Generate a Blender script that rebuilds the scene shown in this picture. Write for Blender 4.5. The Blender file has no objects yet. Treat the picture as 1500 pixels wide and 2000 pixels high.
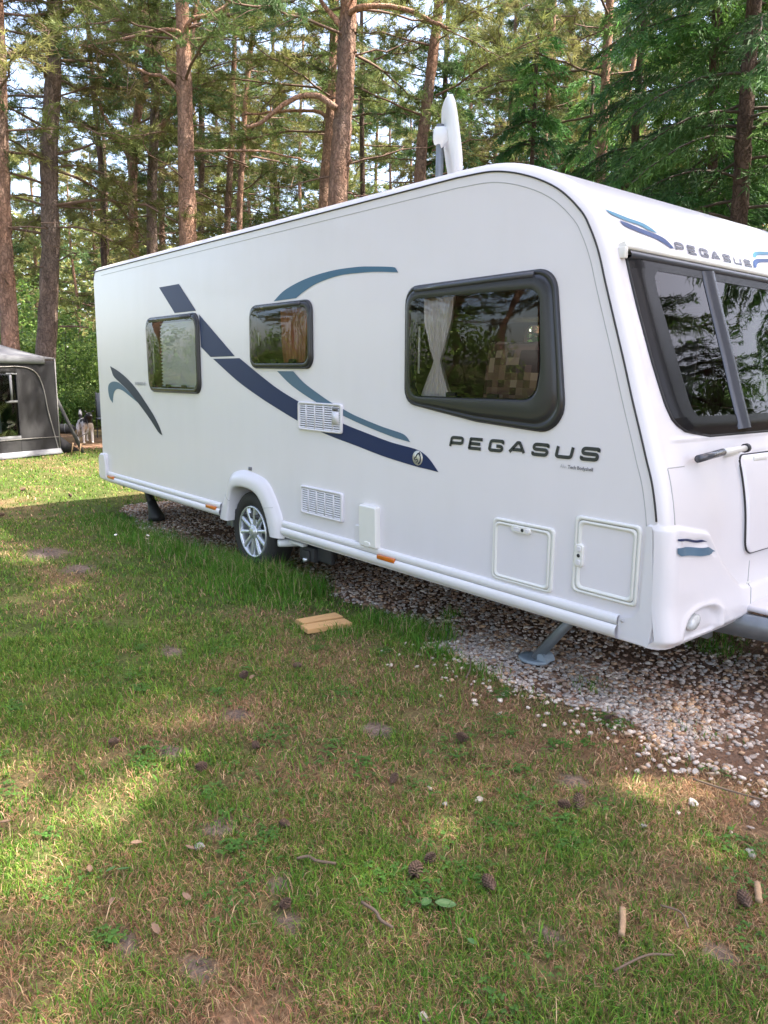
import bpy, bmesh, math, random
import numpy as np
from mathutils import Vector, Matrix

scene = bpy.context.scene
COL = scene.collection
R_ = math.radians

# ------------------------------------------------------------------ camera
CAM = np.array([4.9597, -2.8605, 1.4920])
yaw, pitch, roll, fpx = 0.87162, 0.179145, 0.012103, 1491.3
F_ = np.array([-math.sin(yaw) * math.cos(pitch), math.cos(yaw) * math.cos(pitch), -math.sin(pitch)])
r_ = np.cross(F_, [0, 0, 1]); r_ /= np.linalg.norm(r_); u_ = np.cross(r_, F_)
RT = r_ * math.cos(roll) + u_ * math.sin(roll); UP = -r_ * math.sin(roll) + u_ * math.cos(roll)
cd = bpy.data.cameras.new('camera'); cam = bpy.data.objects.new('camera', cd); COL.objects.link(cam)
cd.sensor_fit = 'VERTICAL'; cd.sensor_height = 36.0; cd.lens = fpx / 2000 * 36.0
cd.clip_start = 0.05; cd.clip_end = 600
cam.matrix_world = Matrix(((RT[0], UP[0], -F_[0], CAM[0]), (RT[1], UP[1], -F_[1], CAM[1]),
                           (RT[2], UP[2], -F_[2], CAM[2]), (0, 0, 0, 1)))
scene.camera = cam

# ------------------------------------------------------------------ sky, sun, exposure
SUN = Vector((0.43, 0.43, 1.0)).normalized()
elev = math.asin(SUN.z); azim = math.atan2(SUN.x, SUN.y)
world = bpy.data.worlds.new('World'); scene.world = world; world.use_nodes = True
wn = world.node_tree; wn.nodes.clear()
sky = wn.nodes.new('ShaderNodeTexSky'); sky.sky_type = 'NISHITA'; sky.sun_disc = False
sky.sun_elevation = elev; sky.sun_rotation = azim; sky.dust_density = 3.0; sky.air_density = 0.8; sky.ozone_density = 0.6
bg = wn.nodes.new('ShaderNodeBackground'); bg.inputs['Strength'].default_value = 0.15
wo = wn.nodes.new('ShaderNodeOutputWorld')
wm = wn.nodes.new('ShaderNodeMixRGB'); wm.blend_type = 'MULTIPLY'; wm.inputs[0].default_value = 1.0; wm.inputs[2].default_value = (1.10, 1.0, 0.93, 1)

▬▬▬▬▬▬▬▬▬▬

__What you are asked to do__
Which lines hold the string "scene"? Copy all of them from the data above.

__Worked solution__
Generate a Blender script that rebuilds the scene shown in this picture. Write for Blender 4.5. The Blender file has no objects yet. Treat the picture as 1500 pixels wide and 2000 pixels high.
scene = bpy.context.scene
COL = scene.collection
scene.camera = cam
world = bpy.data.worlds.new('World'); scene.world = world; world.use_nodes = True